SACT also addressed economic concerns of many Allies by touting many NATO Allied Command Transformation (ACT) initiatives such as; the Connected Forces Initiative, Smart Defence and the Framework Nations Concepts, as effective solutions – with cooperation from the Alliance – that will alleviate defence cost-cutting concerns.
“For sure when the economy underperforms, defence budgets are primary targets for cuts, even if anybody serious would recognize that defence is a long term investment and that major budget reductions produce their effects in the long run,” said General Paloméros. “This is why in planning for the decade to come we have to take realistic financial assumptions and a permanent cost to value assessment approach.

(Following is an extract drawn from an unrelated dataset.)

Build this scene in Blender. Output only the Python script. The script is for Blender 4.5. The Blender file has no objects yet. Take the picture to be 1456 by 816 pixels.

“Furthermore, we have to make clear that there is no magic recipe to keep a suitable capability inventory against enduring fiscal pressure,” he continued. “Therefore, initiatives such as Smart Defence, pooling and sharing, or the Framework Nations Concept, must be seen as ways to anticipate, to mitigate budget constraints’ long term impact and certainly not as a pretext for further cuts…I am convinced that issues of fair burden sharing and reasonable challenge could be addressed by leveraging new technologies and through a strong NATO/EU partnership.”